▶ _Source excerpt_
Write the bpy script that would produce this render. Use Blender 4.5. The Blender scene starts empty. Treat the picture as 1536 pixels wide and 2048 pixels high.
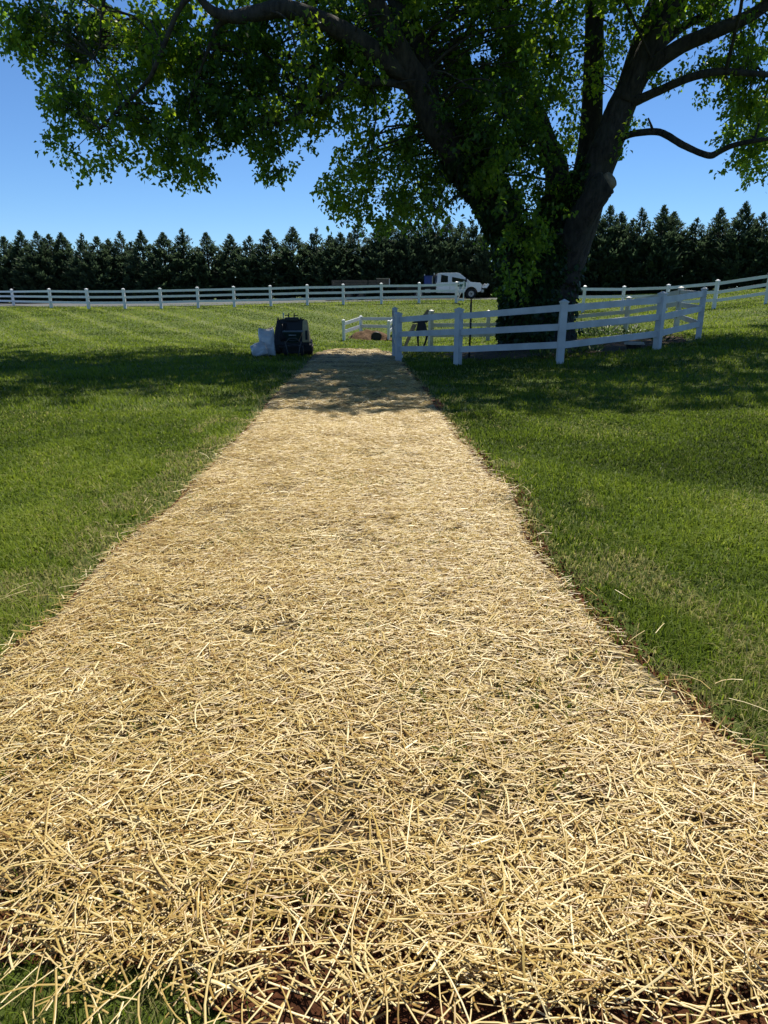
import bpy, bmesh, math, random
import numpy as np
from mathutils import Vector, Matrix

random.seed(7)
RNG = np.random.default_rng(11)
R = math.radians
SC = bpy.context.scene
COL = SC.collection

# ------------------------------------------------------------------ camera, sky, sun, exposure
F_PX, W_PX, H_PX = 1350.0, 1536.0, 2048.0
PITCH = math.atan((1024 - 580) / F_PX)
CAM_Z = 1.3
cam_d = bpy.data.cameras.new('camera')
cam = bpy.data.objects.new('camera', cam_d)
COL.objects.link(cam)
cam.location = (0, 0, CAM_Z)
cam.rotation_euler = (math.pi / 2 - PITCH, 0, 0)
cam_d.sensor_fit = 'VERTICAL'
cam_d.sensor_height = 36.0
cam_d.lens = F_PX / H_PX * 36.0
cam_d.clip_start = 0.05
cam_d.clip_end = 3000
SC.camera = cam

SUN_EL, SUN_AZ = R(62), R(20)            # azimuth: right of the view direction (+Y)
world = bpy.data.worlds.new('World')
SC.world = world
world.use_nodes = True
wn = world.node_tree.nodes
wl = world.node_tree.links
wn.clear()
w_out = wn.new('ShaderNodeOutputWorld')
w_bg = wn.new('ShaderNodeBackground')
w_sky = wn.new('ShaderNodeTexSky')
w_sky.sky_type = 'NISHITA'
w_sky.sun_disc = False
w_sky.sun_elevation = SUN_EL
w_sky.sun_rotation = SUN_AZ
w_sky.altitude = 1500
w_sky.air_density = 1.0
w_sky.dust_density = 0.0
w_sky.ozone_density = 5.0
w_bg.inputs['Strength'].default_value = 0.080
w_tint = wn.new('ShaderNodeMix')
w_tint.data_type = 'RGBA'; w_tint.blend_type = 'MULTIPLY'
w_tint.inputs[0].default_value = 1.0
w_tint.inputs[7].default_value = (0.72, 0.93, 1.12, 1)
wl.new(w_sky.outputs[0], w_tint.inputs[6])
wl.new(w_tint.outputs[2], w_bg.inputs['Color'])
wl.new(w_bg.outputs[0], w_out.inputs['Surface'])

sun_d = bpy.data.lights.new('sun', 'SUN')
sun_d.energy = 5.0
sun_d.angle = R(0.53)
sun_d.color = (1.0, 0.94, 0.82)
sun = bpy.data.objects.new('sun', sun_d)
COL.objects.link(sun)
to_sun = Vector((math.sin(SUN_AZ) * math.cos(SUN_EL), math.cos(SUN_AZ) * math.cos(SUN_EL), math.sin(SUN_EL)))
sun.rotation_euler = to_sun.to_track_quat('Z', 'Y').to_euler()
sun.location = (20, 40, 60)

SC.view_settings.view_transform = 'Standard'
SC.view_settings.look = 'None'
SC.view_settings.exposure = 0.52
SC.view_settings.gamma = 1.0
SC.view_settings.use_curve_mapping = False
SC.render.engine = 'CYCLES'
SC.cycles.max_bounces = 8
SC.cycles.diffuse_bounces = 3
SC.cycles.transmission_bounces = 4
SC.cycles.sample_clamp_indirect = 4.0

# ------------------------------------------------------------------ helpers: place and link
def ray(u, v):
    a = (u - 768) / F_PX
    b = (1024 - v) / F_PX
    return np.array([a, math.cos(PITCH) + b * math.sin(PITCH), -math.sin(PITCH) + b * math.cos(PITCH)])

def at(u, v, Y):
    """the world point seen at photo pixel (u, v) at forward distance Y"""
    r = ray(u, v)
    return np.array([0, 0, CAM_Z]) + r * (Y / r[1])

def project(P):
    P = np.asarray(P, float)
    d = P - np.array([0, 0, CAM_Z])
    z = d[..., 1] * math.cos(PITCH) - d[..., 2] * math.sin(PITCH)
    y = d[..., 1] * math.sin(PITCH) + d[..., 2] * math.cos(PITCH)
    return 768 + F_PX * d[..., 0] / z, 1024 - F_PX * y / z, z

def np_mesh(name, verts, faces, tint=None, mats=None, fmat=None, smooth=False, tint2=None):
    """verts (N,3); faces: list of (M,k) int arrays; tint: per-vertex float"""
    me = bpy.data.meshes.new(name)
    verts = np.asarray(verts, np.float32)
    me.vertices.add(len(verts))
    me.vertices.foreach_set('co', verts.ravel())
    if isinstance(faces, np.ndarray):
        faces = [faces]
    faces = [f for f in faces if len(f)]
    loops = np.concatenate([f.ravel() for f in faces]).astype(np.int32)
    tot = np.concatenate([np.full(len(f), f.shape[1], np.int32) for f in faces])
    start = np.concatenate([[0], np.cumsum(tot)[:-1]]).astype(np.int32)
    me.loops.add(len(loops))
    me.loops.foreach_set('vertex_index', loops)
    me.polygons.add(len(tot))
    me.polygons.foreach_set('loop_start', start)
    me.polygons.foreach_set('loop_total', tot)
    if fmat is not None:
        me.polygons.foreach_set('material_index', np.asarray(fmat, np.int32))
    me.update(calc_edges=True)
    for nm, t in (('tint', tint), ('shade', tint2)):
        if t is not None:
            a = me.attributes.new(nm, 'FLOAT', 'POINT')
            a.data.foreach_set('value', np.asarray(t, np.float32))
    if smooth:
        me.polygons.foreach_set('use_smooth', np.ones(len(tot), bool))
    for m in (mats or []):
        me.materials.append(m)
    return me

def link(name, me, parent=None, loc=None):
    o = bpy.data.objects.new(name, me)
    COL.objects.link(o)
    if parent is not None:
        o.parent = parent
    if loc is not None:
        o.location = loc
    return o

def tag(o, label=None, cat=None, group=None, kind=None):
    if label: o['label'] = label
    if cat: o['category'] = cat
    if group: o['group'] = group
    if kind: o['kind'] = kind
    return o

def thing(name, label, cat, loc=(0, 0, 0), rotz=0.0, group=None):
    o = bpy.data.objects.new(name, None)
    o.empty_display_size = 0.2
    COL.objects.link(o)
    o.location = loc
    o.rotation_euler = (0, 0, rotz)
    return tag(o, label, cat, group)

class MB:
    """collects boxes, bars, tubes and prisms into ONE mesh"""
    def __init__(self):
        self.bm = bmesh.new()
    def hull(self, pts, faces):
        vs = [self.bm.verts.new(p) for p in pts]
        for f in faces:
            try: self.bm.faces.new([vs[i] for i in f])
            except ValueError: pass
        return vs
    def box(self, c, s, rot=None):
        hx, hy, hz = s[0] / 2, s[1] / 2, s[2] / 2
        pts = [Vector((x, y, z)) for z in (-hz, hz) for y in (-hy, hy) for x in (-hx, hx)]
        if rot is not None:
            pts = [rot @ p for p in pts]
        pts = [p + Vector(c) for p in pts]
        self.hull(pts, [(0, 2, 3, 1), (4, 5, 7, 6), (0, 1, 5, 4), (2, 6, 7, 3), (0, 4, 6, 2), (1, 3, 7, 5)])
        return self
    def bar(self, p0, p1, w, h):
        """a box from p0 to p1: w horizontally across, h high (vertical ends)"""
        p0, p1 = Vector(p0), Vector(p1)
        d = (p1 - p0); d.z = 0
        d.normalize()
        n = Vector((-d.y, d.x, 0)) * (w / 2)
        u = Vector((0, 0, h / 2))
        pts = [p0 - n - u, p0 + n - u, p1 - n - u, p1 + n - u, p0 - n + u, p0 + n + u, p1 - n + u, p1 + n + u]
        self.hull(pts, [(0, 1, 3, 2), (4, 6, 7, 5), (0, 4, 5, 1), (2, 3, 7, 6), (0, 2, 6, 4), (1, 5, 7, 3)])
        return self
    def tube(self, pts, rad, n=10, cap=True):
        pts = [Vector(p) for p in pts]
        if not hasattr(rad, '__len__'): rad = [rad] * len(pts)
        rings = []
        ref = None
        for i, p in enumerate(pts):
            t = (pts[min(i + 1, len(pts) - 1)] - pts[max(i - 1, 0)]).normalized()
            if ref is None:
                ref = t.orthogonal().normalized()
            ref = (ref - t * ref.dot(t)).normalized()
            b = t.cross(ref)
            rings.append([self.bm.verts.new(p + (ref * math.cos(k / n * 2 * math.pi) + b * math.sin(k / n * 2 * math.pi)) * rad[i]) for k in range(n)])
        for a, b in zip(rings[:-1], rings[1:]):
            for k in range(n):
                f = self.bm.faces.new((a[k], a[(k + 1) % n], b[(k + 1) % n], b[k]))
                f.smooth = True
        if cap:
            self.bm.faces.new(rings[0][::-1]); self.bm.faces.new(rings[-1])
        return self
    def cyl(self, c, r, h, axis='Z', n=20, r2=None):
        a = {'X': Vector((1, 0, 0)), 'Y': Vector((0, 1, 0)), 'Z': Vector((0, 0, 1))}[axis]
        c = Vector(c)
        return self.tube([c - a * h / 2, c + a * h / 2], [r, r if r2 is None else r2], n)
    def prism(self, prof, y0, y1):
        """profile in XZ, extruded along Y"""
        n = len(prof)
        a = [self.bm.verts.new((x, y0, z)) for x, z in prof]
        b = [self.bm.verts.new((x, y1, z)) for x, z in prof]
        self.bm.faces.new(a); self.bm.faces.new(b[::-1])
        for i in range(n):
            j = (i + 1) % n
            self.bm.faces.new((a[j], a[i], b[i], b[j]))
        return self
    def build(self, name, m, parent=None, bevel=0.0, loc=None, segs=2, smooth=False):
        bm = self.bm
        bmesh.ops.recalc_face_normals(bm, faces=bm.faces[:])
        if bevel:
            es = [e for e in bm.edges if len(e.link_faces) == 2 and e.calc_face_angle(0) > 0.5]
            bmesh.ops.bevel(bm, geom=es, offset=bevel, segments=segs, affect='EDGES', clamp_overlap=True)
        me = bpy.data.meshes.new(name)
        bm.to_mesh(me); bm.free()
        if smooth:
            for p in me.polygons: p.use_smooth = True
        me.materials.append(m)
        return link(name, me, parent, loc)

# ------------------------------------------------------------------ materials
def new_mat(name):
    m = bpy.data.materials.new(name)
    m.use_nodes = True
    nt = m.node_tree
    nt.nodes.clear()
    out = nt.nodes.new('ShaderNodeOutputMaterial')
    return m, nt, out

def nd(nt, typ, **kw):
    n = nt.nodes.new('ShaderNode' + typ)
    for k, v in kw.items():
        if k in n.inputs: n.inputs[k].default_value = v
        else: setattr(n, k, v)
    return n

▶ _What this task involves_
Leave out any pictures, please, and quote only the lines from the top of the data through the line that contains "from mathutils import Vector, Matrix".

▶ _Exercise answer_
Write the bpy script that would produce this render. Use Blender 4.5. The Blender scene starts empty. Treat the picture as 1536 pixels wide and 2048 pixels high.
import bpy, bmesh, math, random
import numpy as np
from mathutils import Vector, Matrix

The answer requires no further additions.